More than 700 people turned up to a public meeting to campaign for a bypass instead of a dual carriageway through a West Sussex seaside town.

Highways England is considering improvements to the A27 at Worthing but has not yet published firm proposals.

Campaigners said if a dual carriageway was built it would mean knocking down 300 homes.

The authority said it was "far too early" to know if the land from any properties might be needed.

Doors were closed after 500 people arrived for the meeting at Worthing College on Thursday with another 250 held in an "overspill" meeting outside.

Campaigner Nigel Kerridge said he had gone because "we don't want politicians to set an agenda that doesn't do anything for Worthing".

Image caption Another 250 who had to be turned away held an overspill meeting outside

In 2015 the Department for Transport announced £350m in funding to be used for the A27, including improvements in Worthing.

Highways England is looking at a dual carriageway as one option but will not put its proposals out to public consultation until early next year.

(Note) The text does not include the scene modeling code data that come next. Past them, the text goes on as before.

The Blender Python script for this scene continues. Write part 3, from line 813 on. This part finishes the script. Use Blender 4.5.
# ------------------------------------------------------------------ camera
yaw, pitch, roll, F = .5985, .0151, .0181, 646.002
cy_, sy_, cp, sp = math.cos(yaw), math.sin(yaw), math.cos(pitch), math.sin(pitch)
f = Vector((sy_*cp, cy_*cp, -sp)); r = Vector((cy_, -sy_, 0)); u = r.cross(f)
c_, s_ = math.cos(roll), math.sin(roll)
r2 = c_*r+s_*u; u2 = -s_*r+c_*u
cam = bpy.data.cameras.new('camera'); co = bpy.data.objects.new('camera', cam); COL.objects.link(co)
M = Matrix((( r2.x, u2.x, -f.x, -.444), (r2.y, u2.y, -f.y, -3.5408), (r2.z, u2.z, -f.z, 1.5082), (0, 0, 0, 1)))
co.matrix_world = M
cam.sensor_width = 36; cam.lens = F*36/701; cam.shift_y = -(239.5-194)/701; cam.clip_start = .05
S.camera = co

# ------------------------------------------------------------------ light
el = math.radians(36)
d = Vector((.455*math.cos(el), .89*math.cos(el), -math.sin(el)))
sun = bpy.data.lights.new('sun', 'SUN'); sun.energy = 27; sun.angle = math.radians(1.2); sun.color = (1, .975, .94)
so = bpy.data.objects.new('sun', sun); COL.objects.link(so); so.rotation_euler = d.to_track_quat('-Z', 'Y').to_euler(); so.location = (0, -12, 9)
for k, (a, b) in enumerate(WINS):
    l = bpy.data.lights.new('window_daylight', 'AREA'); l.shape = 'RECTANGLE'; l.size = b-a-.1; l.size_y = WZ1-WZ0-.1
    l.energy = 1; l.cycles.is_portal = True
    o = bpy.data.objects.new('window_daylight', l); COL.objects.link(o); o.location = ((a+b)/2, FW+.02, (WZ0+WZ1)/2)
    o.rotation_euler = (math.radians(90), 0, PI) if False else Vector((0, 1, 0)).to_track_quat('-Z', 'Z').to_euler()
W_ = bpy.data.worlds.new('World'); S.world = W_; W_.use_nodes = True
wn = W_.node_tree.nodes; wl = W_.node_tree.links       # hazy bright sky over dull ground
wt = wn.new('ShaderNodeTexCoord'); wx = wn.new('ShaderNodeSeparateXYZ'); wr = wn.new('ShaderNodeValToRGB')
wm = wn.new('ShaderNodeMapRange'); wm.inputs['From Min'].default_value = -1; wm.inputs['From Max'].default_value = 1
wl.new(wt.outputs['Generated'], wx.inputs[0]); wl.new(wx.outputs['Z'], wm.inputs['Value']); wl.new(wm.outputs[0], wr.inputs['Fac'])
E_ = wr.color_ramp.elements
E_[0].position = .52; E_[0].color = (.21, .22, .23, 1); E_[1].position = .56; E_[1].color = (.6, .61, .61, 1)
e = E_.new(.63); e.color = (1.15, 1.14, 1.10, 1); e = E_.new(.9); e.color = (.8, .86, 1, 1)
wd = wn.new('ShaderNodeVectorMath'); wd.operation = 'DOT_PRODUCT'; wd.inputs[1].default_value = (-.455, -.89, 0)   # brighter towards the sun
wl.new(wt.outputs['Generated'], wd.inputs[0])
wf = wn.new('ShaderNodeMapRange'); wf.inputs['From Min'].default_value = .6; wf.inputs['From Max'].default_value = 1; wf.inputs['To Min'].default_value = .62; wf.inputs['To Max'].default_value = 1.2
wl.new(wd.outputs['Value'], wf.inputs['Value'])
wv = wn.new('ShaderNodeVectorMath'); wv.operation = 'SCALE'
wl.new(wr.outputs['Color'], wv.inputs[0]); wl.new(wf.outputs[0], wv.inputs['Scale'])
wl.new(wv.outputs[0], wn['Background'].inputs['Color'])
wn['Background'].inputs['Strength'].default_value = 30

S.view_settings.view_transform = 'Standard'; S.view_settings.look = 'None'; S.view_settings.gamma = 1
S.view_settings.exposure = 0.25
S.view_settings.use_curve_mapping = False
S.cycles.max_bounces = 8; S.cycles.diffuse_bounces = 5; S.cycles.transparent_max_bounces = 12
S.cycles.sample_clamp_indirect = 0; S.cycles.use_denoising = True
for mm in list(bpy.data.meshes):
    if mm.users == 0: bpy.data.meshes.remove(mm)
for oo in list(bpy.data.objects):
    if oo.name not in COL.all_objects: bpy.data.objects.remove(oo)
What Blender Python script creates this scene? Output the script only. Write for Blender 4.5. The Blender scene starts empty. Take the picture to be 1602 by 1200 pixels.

Jack Delbridge, chair of the A27 Bypass not Throughpass action group, claimed a dual carriageway would create more traffic and require a large number of homes to be knocked down.

"Our alternative is that we should have a bypass," he said. "The obvious route is along Long Furlong to Findon and then through to the Steyning bypass."

Highways England said the improvement plans were at a relatively early stage.

"It is far too early to tell how much land will be needed for the improvements, and whether any properties might be needed," it said.

"The community's input will be crucial in helping us determine the extent and the scale of the improvements we take forward."